Scenes as source code
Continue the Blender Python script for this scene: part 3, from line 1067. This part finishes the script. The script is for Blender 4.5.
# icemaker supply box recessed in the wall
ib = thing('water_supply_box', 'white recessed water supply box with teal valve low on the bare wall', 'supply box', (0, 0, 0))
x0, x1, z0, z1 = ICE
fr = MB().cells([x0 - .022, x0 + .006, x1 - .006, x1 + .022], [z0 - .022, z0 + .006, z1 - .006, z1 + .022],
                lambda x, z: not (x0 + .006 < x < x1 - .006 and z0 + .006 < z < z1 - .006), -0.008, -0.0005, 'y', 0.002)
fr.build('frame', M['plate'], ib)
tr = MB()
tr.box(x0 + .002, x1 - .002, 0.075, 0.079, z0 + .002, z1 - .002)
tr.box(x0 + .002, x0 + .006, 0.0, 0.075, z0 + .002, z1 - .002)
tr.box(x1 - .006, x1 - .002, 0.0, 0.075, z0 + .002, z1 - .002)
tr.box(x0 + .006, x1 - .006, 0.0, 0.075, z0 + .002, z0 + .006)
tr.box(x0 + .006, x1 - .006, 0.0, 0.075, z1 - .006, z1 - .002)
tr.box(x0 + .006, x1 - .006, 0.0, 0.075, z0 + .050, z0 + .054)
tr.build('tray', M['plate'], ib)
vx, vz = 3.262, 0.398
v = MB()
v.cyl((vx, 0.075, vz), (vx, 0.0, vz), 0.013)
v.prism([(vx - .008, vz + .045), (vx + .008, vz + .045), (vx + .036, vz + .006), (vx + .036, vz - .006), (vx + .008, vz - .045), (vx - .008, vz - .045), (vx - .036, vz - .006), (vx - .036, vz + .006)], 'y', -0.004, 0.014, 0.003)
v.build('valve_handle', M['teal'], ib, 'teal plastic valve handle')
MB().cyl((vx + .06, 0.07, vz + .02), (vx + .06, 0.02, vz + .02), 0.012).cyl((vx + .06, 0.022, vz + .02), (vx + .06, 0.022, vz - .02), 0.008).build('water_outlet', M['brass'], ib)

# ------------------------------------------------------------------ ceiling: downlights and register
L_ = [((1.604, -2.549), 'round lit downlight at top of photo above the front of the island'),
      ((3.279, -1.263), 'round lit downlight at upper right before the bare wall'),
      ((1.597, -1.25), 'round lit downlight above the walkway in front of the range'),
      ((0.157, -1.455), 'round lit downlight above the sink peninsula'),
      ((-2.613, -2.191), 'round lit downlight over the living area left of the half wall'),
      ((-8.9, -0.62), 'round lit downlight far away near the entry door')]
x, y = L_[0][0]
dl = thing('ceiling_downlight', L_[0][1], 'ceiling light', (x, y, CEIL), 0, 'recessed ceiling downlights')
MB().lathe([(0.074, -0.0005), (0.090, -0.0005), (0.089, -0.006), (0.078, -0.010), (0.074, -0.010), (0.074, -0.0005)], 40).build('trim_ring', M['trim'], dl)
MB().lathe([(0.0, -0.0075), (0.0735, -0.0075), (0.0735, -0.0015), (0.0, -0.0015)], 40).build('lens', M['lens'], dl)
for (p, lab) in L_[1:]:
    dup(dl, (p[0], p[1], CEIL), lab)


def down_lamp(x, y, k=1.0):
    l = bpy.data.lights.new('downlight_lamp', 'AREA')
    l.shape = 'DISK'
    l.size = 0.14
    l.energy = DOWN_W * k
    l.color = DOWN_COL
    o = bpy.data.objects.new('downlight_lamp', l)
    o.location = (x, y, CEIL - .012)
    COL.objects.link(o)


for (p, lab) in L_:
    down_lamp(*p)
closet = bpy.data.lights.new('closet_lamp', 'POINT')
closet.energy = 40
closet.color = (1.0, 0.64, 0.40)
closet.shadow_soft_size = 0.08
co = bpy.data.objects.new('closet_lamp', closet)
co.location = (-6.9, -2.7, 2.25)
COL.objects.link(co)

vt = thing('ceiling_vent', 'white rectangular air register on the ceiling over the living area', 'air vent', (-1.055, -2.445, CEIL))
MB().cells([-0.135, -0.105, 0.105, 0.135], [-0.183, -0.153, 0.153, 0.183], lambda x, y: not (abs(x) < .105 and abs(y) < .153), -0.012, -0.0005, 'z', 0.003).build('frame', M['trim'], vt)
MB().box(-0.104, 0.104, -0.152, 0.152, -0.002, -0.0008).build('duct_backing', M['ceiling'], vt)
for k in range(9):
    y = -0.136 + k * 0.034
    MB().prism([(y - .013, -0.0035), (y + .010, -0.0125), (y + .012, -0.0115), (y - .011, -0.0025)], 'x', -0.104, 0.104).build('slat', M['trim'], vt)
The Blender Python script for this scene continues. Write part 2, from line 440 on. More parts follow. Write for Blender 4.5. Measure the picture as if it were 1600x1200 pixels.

• _THE TASK_: From the listing above, extract every line exactly as it stands.

• _TASK RESULT_:
Continue the Blender Python script for this scene: part 3, from line 1067. This part finishes the script. The script is for Blender 4.5.
# icemaker supply box recessed in the wall
ib = thing('water_supply_box', 'white recessed water supply box with teal valve low on the bare wall', 'supply box', (0, 0, 0))
x0, x1, z0, z1 = ICE
fr = MB().cells([x0 - .022, x0 + .006, x1 - .006, x1 + .022], [z0 - .022, z0 + .006, z1 - .006, z1 + .022],
                lambda x, z: not (x0 + .006 < x < x1 - .006 and z0 + .006 < z < z1 - .006), -0.008, -0.0005, 'y', 0.002)
fr.build('frame', M['plate'], ib)
tr = MB()
tr.box(x0 + .002, x1 - .002, 0.075, 0.079, z0 + .002, z1 - .002)
tr.box(x0 + .002, x0 + .006, 0.0, 0.075, z0 + .002, z1 - .002)
tr.box(x1 - .006, x1 - .002, 0.0, 0.075, z0 + .002, z1 - .002)
tr.box(x0 + .006, x1 - .006, 0.0, 0.075, z0 + .002, z0 + .006)
tr.box(x0 + .006, x1 - .006, 0.0, 0.075, z1 - .006, z1 - .002)
tr.box(x0 + .006, x1 - .006, 0.0, 0.075, z0 + .050, z0 + .054)
tr.build('tray', M['plate'], ib)
vx, vz = 3.262, 0.398
v = MB()
v.cyl((vx, 0.075, vz), (vx, 0.0, vz), 0.013)
v.prism([(vx - .008, vz + .045), (vx + .008, vz + .045), (vx + .036, vz + .006), (vx + .036, vz - .006), (vx + .008, vz - .045), (vx - .008, vz - .045), (vx - .036, vz - .006), (vx - .036, vz + .006)], 'y', -0.004, 0.014, 0.003)
v.build('valve_handle', M['teal'], ib, 'teal plastic valve handle')
MB().cyl((vx + .06, 0.07, vz + .02), (vx + .06, 0.02, vz + .02), 0.012).cyl((vx + .06, 0.022, vz + .02), (vx + .06, 0.022, vz - .02), 0.008).build('water_outlet', M['brass'], ib)

# ------------------------------------------------------------------ ceiling: downlights and register
L_ = [((1.604, -2.549), 'round lit downlight at top of photo above the front of the island'),
      ((3.279, -1.263), 'round lit downlight at upper right before the bare wall'),
      ((1.597, -1.25), 'round lit downlight above the walkway in front of the range'),
      ((0.157, -1.455), 'round lit downlight above the sink peninsula'),
      ((-2.613, -2.191), 'round lit downlight over the living area left of the half wall'),
      ((-8.9, -0.62), 'round lit downlight far away near the entry door')]
x, y = L_[0][0]
dl = thing('ceiling_downlight', L_[0][1], 'ceiling light', (x, y, CEIL), 0, 'recessed ceiling downlights')
MB().lathe([(0.074, -0.0005), (0.090, -0.0005), (0.089, -0.006), (0.078, -0.010), (0.074, -0.010), (0.074, -0.0005)], 40).build('trim_ring', M['trim'], dl)
MB().lathe([(0.0, -0.0075), (0.0735, -0.0075), (0.0735, -0.0015), (0.0, -0.0015)], 40).build('lens', M['lens'], dl)
for (p, lab) in L_[1:]:
    dup(dl, (p[0], p[1], CEIL), lab)


def down_lamp(x, y, k=1.0):
    l = bpy.data.lights.new('downlight_lamp', 'AREA')
    l.shape = 'DISK'
    l.size = 0.14
    l.energy = DOWN_W * k
    l.color = DOWN_COL
    o = bpy.data.objects.new('downlight_lamp', l)
    o.location = (x, y, CEIL - .012)
    COL.objects.link(o)


for (p, lab) in L_:
    down_lamp(*p)
closet = bpy.data.lights.new('closet_lamp', 'POINT')
closet.energy = 40
closet.color = (1.0, 0.64, 0.40)
closet.shadow_soft_size = 0.08
co = bpy.data.objects.new('closet_lamp', closet)
co.location = (-6.9, -2.7, 2.25)
COL.objects.link(co)

vt = thing('ceiling_vent', 'white rectangular air register on the ceiling over the living area', 'air vent', (-1.055, -2.445, CEIL))
MB().cells([-0.135, -0.105, 0.105, 0.135], [-0.183, -0.153, 0.153, 0.183], lambda x, y: not (abs(x) < .105 and abs(y) < .153), -0.012, -0.0005, 'z', 0.003).build('frame', M['trim'], vt)
MB().box(-0.104, 0.104, -0.152, 0.152, -0.002, -0.0008).build('duct_backing', M['ceiling'], vt)
for k in range(9):
    y = -0.136 + k * 0.034
    MB().prism([(y - .013, -0.0035), (y + .010, -0.0125), (y + .012, -0.0115), (y - .011, -0.0025)], 'x', -0.104, 0.104).build('slat', M['trim'], vt)
The Blender Python script for this scene continues. Write part 2, from line 440 on. More parts follow. Write for Blender 4.5. Measure the picture as if it were 1600x1200 pixels.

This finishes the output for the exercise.